There are some words there, written in Latin:
"Virginis oculi pleni facti sunt Filii visu;
et ipsa vultum eius intuita est divinum".
That is:
"The eyes of the Virgin were filled with the vision of her Son;
and she gazed at his divine face"
THE NEW WINE
Since death could not devour him without a body, and the world of the dead could not swallow him up without flesh, he came to the Virgin, so that he might receive from her a chariot on which to ride to the underworld. In the body he had assumed he entered death's domain, broke open its strong-room and scattered the treasure.
And so he came to Eve, the mother of all the living. She is the vineyard whose hedge death opened by Eve's own hands so that she might taste death's fruit. Thus Eve, the mother of all living, became the source of death for all the living.
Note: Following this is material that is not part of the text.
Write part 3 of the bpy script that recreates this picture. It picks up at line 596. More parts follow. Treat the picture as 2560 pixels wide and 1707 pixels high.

But Mary blossomed, the new wine compared to the old wine, Eve. Christ, the new life, lived in her, so that when death, brazen as ever, approached her in search of his prey, life, the bane of death was hidden within her mortal fruit. And so when death, suspecting nothing, swallowed him up, death set life free, and with life a multitude of men.
This glorious son of the carpenter, who sets up his cross above the all-consuming world of the dead, led the human race into the abode of life. Because through the tree the human race had fallen into the regions below, he crossed over on the tree of the cross into the abode of life. The bitter shoot had been grafted on to the tree, and now the sweet shoot was grafted on to it, so that we might recognise the one whom no creature can resist.